Crutch Master
Monday, June 4, 2012 at 10:20AM
Elena Taurke in Crip People, Dance, Disability, Outsider, People of Color, Racism

Gales of laughter in the bus as he gets the first reaction--people on the street in some kind of shock and awe at a man using crutches to skateboard through the streets of New York.   He is known as the Crutch Master, and the mastery is evident and spectacular.   We are in the bus as the audience to his performance.  Hooked up to cameras, a DJ, and a major sound system, it feels like a combination of a hip dance party and a sting operation. "Wall Stall" Shannon Technique 2010 

So we are in the bus to watch the watchers.   We desperately want to see people on the street react to our Crutch Master.  We want their "Huh?"  We want to see them dislodged from their complacency.   We are hungry for it.    Many of us standing, craning necks from window to monitor display, aching to see a bystander get shook up.  Crutch Master is doing his best to deliver.  Here he is bumming a cigarette from a Wall Street Trader.  There he goes doing a jig for a tourist bus.  We see the people try to resist, turn their backs, shake their heads.  In the bus, we are cracking up, laughing forcefully at how people try to just keep going, how they can't recognize a true phenomenon, how they miss what is right before their eyes.  
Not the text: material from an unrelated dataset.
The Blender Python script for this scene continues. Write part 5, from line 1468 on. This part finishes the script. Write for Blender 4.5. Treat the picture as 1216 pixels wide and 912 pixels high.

Before my eyes is a hungry mob, and I am part of it.  I too want to see the assault upon the bystander.  And yet I'm queasy with the certain knowledge that I am comfortable being comfortable.  My neighbor on the bus says, "It's like being the ultimate voyeur."   We know it, even as we play our part.

Perhaps the most interesting encounter was a serendipitous reunion with another skater, a black man selling his CDs.   They had played together on the streets before, and this time the black skater tailed the Crutch Master, occasionally stopping to sell a CD or to watch the action.   He joined the Q&A in the lobby after we got off the bus.   We learned that his name is Mike, and that even when he tells people he is selling a CD about Black History, people respond:  "No thanks, I don't listen to that kind of music."

So, WHAT'S UP with THAT?    

I GET that we're all stuck.   I REALLY GET IT.   Thank you Crutch Master.  Thank you Mike.    I GET that our expectations make us blind to what is before us.  I GET that we decline to interact spontaneously to favor the pursuit our predetermined path.    I GET that we do not recognize our position of privilege.  

But how do we transform this thing from an entertainment spectacle to an act of healing?   I didn't buy Mike's CD either.  I had only 6 dollars in my wallet, and according to our budget, that was supposed to last till Friday.  I left the Q&A without commenting on my reaction to being in the bus because I had to get uptown to walk my dog.    So, I didn't change.   I want to be changed, but it seems I have to do the changing.   Is it too late to start now?